EXERCISE DETAILS
Every line below that holds the string "follow" should be copied out.

GIVEN ENTRIES
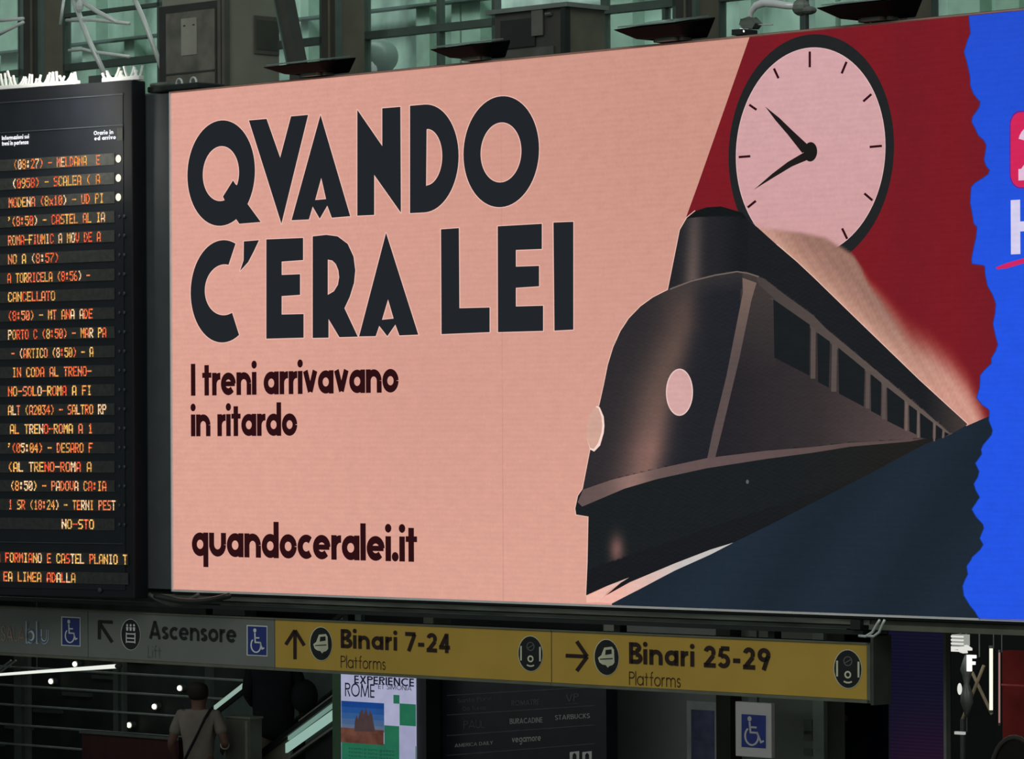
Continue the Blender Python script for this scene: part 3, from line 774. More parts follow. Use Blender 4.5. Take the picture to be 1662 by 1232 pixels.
def wheelchair(th, x0, y0, x1, y1, with_plate=None):
    cx, cy = (x0+x1)/2, (y0+y1)/2; W, H = x1-x0, y1-y0
    R_ = lambda f: sl(cx, cy, [(-W/2*f, -H/2*f), (W/2*f, -H/2*f), (W/2*f, H/2*f), (-W/2*f, H/2*f)])
    fp(th, 'pictogram_border', [sl(cx, cy, [(-W/2-1.6, -H/2-1.8), (W/2+1.6, -H/2-1.8), (W/2+1.6, H/2+1.8), (-W/2-1.6, H/2+1.8)])], LT, 1)
    fp(th, 'pictogram_ground', [R_(1)], BLUE, 2)
    g = disc(0, 0, W*.085, H*.075, 12); sc = lambda pts: [(x*W, y*H) for x, y in pts]
    P = [sl(cx, cy, [(x - .12*W, y - .36*H) for x, y in g[0]])]
    w_ = W * .075
    for pts in ([(-.12,-.27),(-.10,.06),(.17,.06)], [(-.11,-.10),(.12,-.10)], [(.15,.04),(.27,.28),(.38,.24)]):
        P += st(cx, cy, sc(pts), w_)
    P += st(cx, cy, [(-.06*W + .26*W*cos(radians(a)), .16*H + .25*H*sin(radians(a))) for a in range(-110 - 20, -110 - 265 - 20, -15)][::1], w_)
    fp(th, 'wheelchair_symbol', P, LT, 3)
def ellp(cx, cy, rx, ry, n=32): return sl(cx, cy, [(rx*cos(2*pi*i/n), ry*sin(2*pi*i/n)) for i in range(n)])
def train_icon(th, cx, cy, rx, ry):
    fp(th, 'train_symbol_ground', [ellp(cx, cy, rx*1.06, ry*1.05)], YLT, 1); fp(th, 'train_symbol_ground', [ellp(cx, cy, rx, ry)], BLK, 2)
    s = lambda pts: [(x*rx, y*ry) for x, y in pts]
    P = [sl(cx, cy, s([(-.72,.05),(-.45,-.1),(-.2,-.55),(.45,-.62),(.62,-.45),(.66,.28),(.5,.42),(.2,.5),(.1,.62),(-.05,.45),(-.35,.42),(-.6,.3)]))]
    fp(th, 'train_symbol', P, YLT, 3)
    fp(th, 'train_symbol_detail', [sl(cx, cy, s([(-.08,-.42),(.4,-.47),(.42,-.22),(-.12,-.14)])), *st(cx, cy, s([(-.55,.12),(.5,.05)]), rx*.08), *st(cx, cy, s([(.0,.55),(.3,.75),(.5,.6)]), rx*.08)], BLK, 4)
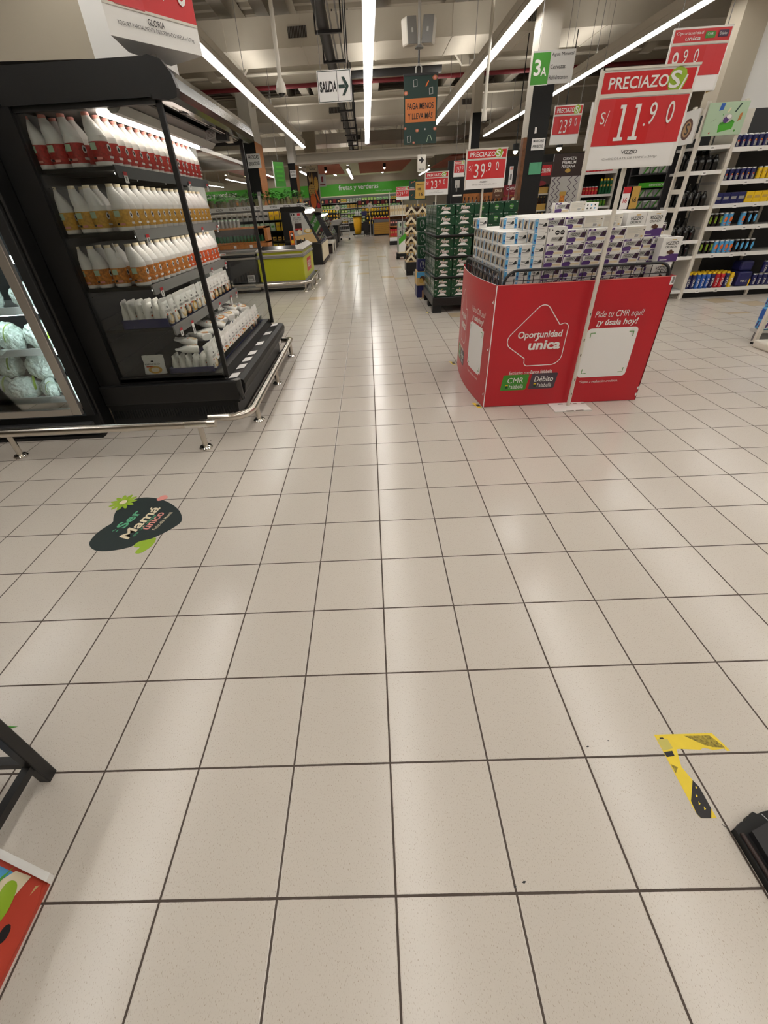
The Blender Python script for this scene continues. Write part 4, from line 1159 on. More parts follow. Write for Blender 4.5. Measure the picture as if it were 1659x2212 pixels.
for k in range(7): Pa.put((1.04 + k * .105, 20.84, 1.096), 0, 'tall cream gift carton, %s from the aisle on the top of wooden shelf' % ORD[k], 'cream gift cartons'); Pb.put((1.04 + k * .108, 20.84, .706), 0, 'dark bottle carton, %s from the aisle on the middle wooden shelf' % ORD[k], 'dark cartons on the wooden shelf'); Pc.put((1.04 + k * .1, 20.84, .336), 0, 'red carton, %s from the aisle on the lower wooden shelf' % ORD[k], 'red cartons on the wooden shelf')

# ================================================================== SHELVES ON THE RIGHT
SZ = [.131, .603, .942, 1.211, 1.473, 1.826]
GX0, GX1, GY = 4.83, 7.4, 6.7
o = (6.0, 6.9, 0)
g = thing('gondola_shelf', 'white gondola shelving full of energy drink cans, facing us at the right edge', 'shelving', o)
m = MB(o); m.box(GX0, GY + .42, .05, GX1, GY + .45, 2.25, 'charcoal'); m.box(GX0 + .02, GY + .415, .05, GX0 + .42, GY + .42, 2.25, 'offwhite'); part('back_panel', m, g)
for x in (GX0 + .003, 5.84, 6.85):
    m = MB(o); m.box(x, GY + .02 if x < 5 else GY + .4, 0, x + .035, GY + .45, 2.28 if x < 5 else 2.25, 'offwhite')
    if x > 5: m.box(x, GY + .03, 0, x + .035, GY + .4, .09, 'offwhite')
    part('upright', m, g)
m = MB(o); m.box(GX0, GY + .06, .0, GX1, GY + .09, .10, 'blackmatte'); part('kick_plate', m, g)
for i, z in enumerate(SZ):
    m = MB(o); m.box(GX0, GY + (.0 if i else 0), z - .03, GX1, GY + .42, z, 'lightgrey'); s = part('shelf', m, g)
    m = MB(o); m.box(GX0, GY - .012, z - .045, GX1, GY, z + .004, 'white'); part('price_rail', m, s)
    for x in (5.02, 5.3, 5.5, 5.75)[:2 + i % 3]:
        m = MB(o); f = Face(m, (x + .03 * i, GY - .013, z - .05), (1, 0, 0), (0, 0, 1)); f.rect(0, 0, .055, .05, 'paper', 1); f.rect(.012, .018, .03, .012, 'grey', 2); part('price_tag', m, s)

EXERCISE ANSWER
Continue the Blender Python script for this scene: part 3, from line 774. More parts follow. Use Blender 4.5. Take the picture to be 1662 by 1232 pixels.
The Blender Python script for this scene continues. Write part 4, from line 1159 on. More parts follow. Write for Blender 4.5. Measure the picture as if it were 1659x2212 pixels.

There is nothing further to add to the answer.